--- Begin Data records ---
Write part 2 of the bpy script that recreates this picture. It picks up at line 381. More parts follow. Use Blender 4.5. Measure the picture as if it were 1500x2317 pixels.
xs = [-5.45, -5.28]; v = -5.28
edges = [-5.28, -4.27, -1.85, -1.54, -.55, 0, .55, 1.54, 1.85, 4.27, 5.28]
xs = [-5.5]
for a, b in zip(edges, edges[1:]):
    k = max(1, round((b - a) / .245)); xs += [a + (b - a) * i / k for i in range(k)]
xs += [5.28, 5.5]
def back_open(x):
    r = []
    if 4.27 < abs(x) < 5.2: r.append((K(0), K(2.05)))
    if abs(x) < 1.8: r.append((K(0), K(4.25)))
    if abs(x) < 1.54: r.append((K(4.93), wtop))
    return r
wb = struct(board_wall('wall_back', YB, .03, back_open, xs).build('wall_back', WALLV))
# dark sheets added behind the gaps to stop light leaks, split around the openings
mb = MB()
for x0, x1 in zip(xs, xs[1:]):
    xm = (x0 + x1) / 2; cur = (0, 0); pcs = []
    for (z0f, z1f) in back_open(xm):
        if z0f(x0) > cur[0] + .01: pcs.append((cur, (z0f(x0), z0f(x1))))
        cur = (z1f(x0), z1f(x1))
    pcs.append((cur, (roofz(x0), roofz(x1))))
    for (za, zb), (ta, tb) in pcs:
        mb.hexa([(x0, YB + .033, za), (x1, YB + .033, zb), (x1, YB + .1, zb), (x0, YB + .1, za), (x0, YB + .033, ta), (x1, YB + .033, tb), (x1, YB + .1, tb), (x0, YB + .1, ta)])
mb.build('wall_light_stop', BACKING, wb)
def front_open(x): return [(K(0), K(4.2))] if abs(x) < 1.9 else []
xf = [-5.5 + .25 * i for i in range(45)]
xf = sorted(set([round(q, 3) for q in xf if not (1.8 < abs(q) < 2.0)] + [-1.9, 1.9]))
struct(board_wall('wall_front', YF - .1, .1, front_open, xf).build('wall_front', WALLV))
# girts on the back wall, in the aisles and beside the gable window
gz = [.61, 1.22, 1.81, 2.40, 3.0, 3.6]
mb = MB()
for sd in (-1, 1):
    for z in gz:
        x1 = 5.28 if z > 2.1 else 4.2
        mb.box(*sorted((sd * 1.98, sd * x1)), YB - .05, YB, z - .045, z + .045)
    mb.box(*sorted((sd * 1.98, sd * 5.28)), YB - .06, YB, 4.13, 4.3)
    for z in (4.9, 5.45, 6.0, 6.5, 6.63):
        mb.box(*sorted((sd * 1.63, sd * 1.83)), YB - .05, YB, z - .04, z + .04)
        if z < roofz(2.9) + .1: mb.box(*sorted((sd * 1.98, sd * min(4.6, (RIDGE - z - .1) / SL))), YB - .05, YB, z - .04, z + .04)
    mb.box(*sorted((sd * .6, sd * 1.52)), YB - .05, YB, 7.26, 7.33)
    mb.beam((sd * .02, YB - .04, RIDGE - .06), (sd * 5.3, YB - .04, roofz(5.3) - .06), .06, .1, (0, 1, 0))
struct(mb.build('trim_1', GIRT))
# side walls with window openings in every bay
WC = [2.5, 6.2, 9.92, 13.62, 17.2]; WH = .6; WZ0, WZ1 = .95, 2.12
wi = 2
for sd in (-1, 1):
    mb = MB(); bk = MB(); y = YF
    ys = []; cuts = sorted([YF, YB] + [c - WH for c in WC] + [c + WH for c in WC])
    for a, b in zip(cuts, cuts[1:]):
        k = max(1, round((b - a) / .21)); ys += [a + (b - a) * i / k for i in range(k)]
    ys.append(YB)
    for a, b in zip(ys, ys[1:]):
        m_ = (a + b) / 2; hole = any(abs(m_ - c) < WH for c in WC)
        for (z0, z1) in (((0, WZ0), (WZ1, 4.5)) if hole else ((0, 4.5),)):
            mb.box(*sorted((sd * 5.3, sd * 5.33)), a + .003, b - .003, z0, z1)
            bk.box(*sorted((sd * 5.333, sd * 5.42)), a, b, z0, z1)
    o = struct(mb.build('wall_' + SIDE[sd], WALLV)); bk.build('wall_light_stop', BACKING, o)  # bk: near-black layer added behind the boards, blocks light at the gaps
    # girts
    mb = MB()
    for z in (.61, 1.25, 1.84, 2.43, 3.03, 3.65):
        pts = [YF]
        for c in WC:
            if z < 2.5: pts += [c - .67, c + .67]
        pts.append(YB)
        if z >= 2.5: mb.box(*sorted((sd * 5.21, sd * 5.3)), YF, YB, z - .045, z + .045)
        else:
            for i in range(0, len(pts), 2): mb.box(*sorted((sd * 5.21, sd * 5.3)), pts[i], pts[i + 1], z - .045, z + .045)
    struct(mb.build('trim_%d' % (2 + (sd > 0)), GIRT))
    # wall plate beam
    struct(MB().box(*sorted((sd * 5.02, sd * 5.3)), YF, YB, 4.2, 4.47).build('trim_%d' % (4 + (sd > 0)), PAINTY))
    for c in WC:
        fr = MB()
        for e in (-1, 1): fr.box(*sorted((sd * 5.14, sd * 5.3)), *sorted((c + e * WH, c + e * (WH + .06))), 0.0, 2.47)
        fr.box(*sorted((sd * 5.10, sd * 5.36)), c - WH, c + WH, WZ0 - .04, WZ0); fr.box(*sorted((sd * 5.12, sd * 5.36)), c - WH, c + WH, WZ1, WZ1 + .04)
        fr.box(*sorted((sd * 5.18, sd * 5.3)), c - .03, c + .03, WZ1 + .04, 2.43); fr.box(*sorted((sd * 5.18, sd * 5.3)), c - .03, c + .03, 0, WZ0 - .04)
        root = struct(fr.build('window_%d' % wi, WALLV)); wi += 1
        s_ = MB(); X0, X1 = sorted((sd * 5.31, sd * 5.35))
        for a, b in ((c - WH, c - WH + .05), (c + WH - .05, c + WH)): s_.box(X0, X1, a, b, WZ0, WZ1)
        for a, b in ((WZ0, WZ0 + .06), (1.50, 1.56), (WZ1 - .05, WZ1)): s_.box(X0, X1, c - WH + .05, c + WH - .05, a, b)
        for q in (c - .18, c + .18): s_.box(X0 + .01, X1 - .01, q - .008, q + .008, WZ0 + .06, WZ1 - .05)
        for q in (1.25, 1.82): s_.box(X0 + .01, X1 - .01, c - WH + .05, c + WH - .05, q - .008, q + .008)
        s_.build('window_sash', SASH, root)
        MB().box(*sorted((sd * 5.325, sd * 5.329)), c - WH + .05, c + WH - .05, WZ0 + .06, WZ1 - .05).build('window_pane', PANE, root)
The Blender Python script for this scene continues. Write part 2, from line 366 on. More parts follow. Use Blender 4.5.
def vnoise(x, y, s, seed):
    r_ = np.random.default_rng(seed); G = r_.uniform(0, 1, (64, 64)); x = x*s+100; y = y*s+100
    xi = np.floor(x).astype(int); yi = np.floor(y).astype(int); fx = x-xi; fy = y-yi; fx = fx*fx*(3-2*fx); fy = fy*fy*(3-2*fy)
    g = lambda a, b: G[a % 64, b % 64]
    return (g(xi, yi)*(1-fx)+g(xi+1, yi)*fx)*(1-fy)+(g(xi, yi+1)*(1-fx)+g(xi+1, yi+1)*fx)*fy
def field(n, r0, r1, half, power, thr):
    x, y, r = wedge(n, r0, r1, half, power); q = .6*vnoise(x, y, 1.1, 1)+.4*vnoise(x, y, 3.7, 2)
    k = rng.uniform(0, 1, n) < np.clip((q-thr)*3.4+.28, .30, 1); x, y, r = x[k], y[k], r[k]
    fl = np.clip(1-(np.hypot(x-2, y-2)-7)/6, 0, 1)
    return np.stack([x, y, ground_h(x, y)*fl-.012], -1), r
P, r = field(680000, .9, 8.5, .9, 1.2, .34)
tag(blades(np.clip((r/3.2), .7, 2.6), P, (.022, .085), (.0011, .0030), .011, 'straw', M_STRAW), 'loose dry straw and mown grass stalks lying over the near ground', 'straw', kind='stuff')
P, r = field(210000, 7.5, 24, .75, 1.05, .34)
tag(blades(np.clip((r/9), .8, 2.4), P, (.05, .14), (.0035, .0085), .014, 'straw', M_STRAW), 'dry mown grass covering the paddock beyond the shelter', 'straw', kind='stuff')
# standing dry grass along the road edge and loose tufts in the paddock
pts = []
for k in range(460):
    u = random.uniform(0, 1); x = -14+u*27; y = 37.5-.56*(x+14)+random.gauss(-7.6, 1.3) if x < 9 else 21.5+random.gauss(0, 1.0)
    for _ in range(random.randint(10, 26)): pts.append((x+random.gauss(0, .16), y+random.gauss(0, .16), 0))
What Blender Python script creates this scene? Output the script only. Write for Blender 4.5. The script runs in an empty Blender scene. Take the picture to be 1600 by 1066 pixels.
--- End Data records ---
- Exercise brief -
In the entries above, find each line with the word "script" and copy it.

- Written answer -
Write part 2 of the bpy script that recreates this picture. It picks up at line 381. More parts follow. Use Blender 4.5. Measure the picture as if it were 1500x2317 pixels.
The Blender Python script for this scene continues. Write part 2, from line 366 on. More parts follow. Use Blender 4.5.
What Blender Python script creates this scene? Output the script only. Write for Blender 4.5. The script runs in an empty Blender scene. Take the picture to be 1600 by 1066 pixels.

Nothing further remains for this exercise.